Continuous Access To Cultural Heritage

Speakers biographies

Jan Kok
--------------
Jan Kok studied social history and obtained his PhD at the Free University of Amsterdam. Since 1993, he has worked as a researcher at the International Institute of Social History, where he helped to build the Historical Sample of the Netherlands (HSN).  His various research projects were also based on the HSN. In 2006, he joined the Virtual Knowledge Studio for the Humanities and Social Sciences and in 2008 he became a visiting professor at KU Leuven (Sociology). Recently, Jan was appointed as professor in the Comparative History of the Life Course at Radboud University Nijmegen.
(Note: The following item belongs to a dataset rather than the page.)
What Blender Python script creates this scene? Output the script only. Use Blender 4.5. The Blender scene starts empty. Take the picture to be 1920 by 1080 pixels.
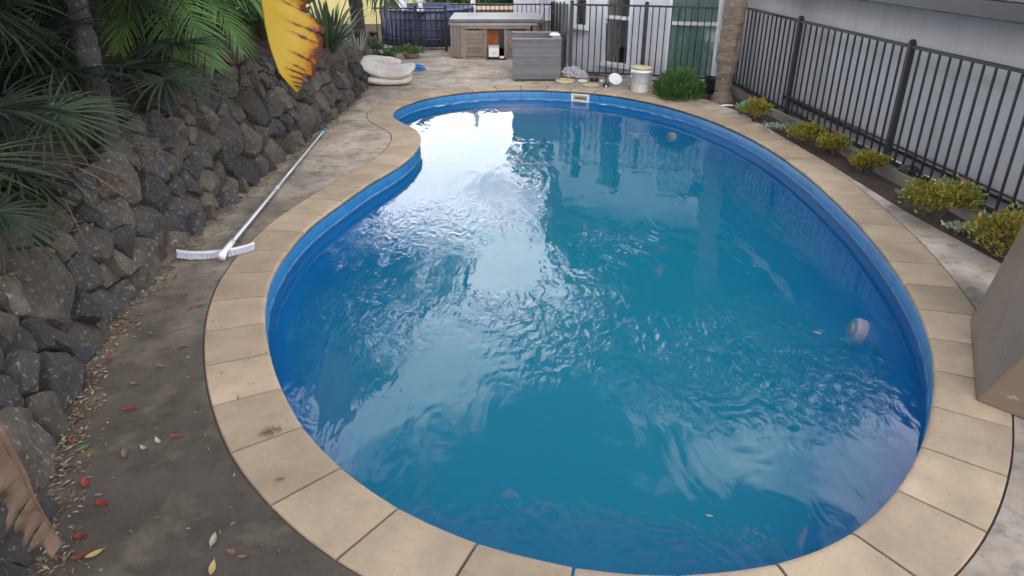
import bpy, bmesh, math, random
from mathutils import Vector, Matrix, noise
R = random.Random(7)
sc = bpy.context.scene
PI = math.pi

# ------------------------------------------------------------------ camera
F, TILT, H = 1350.0, math.atan(655 / 1350), 2.2
cam = bpy.data.cameras.new('camera'); camo = bpy.data.objects.new('camera', cam)
sc.collection.objects.link(camo)
camo.location = (0, 0, H); camo.rotation_euler = (PI / 2 - TILT, 0, 0)
cam.sensor_width = 36; cam.lens = 36 * F / 1920; cam.clip_start = .05; cam.clip_end = 400
sc.camera = camo

# ------------------------------------------------------------------ sky and sun
SUN_EL, SUN_AZ = math.radians(52), math.radians(165)
w = bpy.data.worlds.new('World'); sc.world = w; w.use_nodes = True
nt = w.node_tree; nt.nodes.clear()
def wn(t, **k):
    n = nt.nodes.new(t)
    for a, b in k.items(): setattr(n, a, b)
    return n
out = wn('ShaderNodeOutputWorld'); bg = wn('ShaderNodeBackground'); bg.inputs[1].default_value = .12
sky = wn('ShaderNodeTexSky', sky_type='NISHITA', sun_disc=False, sun_elevation=SUN_EL, sun_rotation=SUN_AZ)
tc = wn('ShaderNodeTexCoord'); mp = wn('ShaderNodeMapping'); mp.inputs['Scale'].default_value = (1, 1, 2.2)
mp.inputs['Location'].default_value = (5, 2.5, 1)
nz = wn('ShaderNodeTexNoise'); nz.inputs['Scale'].default_value = 1.9; nz.inputs['Detail'].default_value = 9; nz.inputs['Roughness'].default_value = .55
cr = wn('ShaderNodeValToRGB'); cr.color_ramp.elements[0].position = .47; cr.color_ramp.elements[1].position = .55
mx = wn('ShaderNodeMix', data_type='RGBA')
nz2 = wn('ShaderNodeTexNoise'); nz2.inputs['Scale'].default_value = 3.1; nz2.inputs['Detail'].default_value = 6
cc = wn('ShaderNodeMix', data_type='RGBA')
cc.inputs[6].default_value = (7.2, 7.5, 8.0, 1); cc.inputs[7].default_value = (17, 17, 17.5, 1)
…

Jan is a member of the e-Humanities Group of the Royal Netherlands Academy of Arts and Sciences. He is also involved in the construction of CLIO-INFRA, a  web facility integrating historical data on global development and inequality. Finally, he is co-editor- in-chief of the journal History of the Family. An International Quarterly.


Charles van den Heuvel
------------------------------
Charles van den Heuvel is Head of Research into the History of Science at Huygens Institute for the History of the Netherlands,(KNAW). He is involved in various research projects on annotation and visualization in the history of science and on concept extraction from correspondences of 17th-century Dutch scholars. He is also a member of the e-humanities research group of the Royal Netherlands Academy of Arts and Sciences. He studied Art History at Groningen University  (PhD 1991). He has worked as a librarian at the Institute of Dutch History of Art in Florence; as an Inspector of Cultural Heritage (OCenW); and as the map curator of the cartographical collections of Leiden University Library. He publishes regularly on the history of architecture, fortification, town planning, cartography, science and information science. Themes in the history of library and information science that he has explored include the history of classification, the history of the WWW, and the history of visualizations of knowledge. Currently, he is writing a book entitled Imagining Interfaces to Universal Knowledge: The visualizations of Paul Otlet (1868-1944) in which he discusses the importance to present world wide web applications of hundreds of visualizations produced by Otlet's pioneering knowledge organization.